> _THE TASK_: Reproduce all of the data exactly.
──────── DATASET EXCERPT
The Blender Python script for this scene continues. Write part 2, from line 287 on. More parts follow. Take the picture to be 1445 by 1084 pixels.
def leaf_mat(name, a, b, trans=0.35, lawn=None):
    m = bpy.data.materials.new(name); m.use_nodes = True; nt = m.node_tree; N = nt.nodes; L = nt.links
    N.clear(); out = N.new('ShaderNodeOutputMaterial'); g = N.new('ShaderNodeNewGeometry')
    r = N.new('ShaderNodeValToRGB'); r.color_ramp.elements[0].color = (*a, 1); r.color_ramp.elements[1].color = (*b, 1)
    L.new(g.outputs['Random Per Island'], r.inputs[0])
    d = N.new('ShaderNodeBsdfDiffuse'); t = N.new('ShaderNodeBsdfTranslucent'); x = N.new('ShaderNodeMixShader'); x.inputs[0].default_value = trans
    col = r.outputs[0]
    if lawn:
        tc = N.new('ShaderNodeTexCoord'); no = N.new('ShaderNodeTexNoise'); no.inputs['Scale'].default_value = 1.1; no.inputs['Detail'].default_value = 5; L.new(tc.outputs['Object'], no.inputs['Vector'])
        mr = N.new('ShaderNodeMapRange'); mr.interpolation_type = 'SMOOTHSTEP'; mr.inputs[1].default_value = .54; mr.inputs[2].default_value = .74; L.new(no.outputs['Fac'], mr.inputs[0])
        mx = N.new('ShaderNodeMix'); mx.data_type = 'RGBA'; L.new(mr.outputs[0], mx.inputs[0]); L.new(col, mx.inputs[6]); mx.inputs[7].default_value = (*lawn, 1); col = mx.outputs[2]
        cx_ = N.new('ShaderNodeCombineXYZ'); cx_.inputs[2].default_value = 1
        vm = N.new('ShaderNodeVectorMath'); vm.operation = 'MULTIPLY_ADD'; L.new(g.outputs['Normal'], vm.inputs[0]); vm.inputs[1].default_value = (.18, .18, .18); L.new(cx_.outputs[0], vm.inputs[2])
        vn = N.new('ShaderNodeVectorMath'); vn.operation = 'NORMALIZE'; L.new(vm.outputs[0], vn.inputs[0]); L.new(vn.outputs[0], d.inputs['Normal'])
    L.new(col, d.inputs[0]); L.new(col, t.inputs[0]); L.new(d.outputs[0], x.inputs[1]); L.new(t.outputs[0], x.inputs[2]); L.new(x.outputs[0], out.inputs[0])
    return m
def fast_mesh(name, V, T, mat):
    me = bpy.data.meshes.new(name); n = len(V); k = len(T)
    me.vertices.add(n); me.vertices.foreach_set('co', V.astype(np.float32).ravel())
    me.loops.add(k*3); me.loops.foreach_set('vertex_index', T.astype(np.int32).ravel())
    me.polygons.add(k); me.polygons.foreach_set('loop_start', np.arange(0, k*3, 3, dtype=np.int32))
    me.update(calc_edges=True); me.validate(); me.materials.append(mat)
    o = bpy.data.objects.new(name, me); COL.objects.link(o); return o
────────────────
> _EXPECTED ANSWER_:
The Blender Python script for this scene continues. Write part 2, from line 287 on. More parts follow. Take the picture to be 1445 by 1084 pixels.
def leaf_mat(name, a, b, trans=0.35, lawn=None):
    m = bpy.data.materials.new(name); m.use_nodes = True; nt = m.node_tree; N = nt.nodes; L = nt.links
    N.clear(); out = N.new('ShaderNodeOutputMaterial'); g = N.new('ShaderNodeNewGeometry')
    r = N.new('ShaderNodeValToRGB'); r.color_ramp.elements[0].color = (*a, 1); r.color_ramp.elements[1].color = (*b, 1)
    L.new(g.outputs['Random Per Island'], r.inputs[0])
    d = N.new('ShaderNodeBsdfDiffuse'); t = N.new('ShaderNodeBsdfTranslucent'); x = N.new('ShaderNodeMixShader'); x.inputs[0].default_value = trans
    col = r.outputs[0]
    if lawn:
        tc = N.new('ShaderNodeTexCoord'); no = N.new('ShaderNodeTexNoise'); no.inputs['Scale'].default_value = 1.1; no.inputs['Detail'].default_value = 5; L.new(tc.outputs['Object'], no.inputs['Vector'])
        mr = N.new('ShaderNodeMapRange'); mr.interpolation_type = 'SMOOTHSTEP'; mr.inputs[1].default_value = .54; mr.inputs[2].default_value = .74; L.new(no.outputs['Fac'], mr.inputs[0])
        mx = N.new('ShaderNodeMix'); mx.data_type = 'RGBA'; L.new(mr.outputs[0], mx.inputs[0]); L.new(col, mx.inputs[6]); mx.inputs[7].default_value = (*lawn, 1); col = mx.outputs[2]
        cx_ = N.new('ShaderNodeCombineXYZ'); cx_.inputs[2].default_value = 1
        vm = N.new('ShaderNodeVectorMath'); vm.operation = 'MULTIPLY_ADD'; L.new(g.outputs['Normal'], vm.inputs[0]); vm.inputs[1].default_value = (.18, .18, .18); L.new(cx_.outputs[0], vm.inputs[2])
        vn = N.new('ShaderNodeVectorMath'); vn.operation = 'NORMALIZE'; L.new(vm.outputs[0], vn.inputs[0]); L.new(vn.outputs[0], d.inputs['Normal'])
    L.new(col, d.inputs[0]); L.new(col, t.inputs[0]); L.new(d.outputs[0], x.inputs[1]); L.new(t.outputs[0], x.inputs[2]); L.new(x.outputs[0], out.inputs[0])
    return m
def fast_mesh(name, V, T, mat):
    me = bpy.data.meshes.new(name); n = len(V); k = len(T)
    me.vertices.add(n); me.vertices.foreach_set('co', V.astype(np.float32).ravel())
    me.loops.add(k*3); me.loops.foreach_set('vertex_index', T.astype(np.int32).ravel())
    me.polygons.add(k); me.polygons.foreach_set('loop_start', np.arange(0, k*3, 3, dtype=np.int32))
    me.update(calc_edges=True); me.validate(); me.materials.append(mat)
    o = bpy.data.objects.new(name, me); COL.objects.link(o); return o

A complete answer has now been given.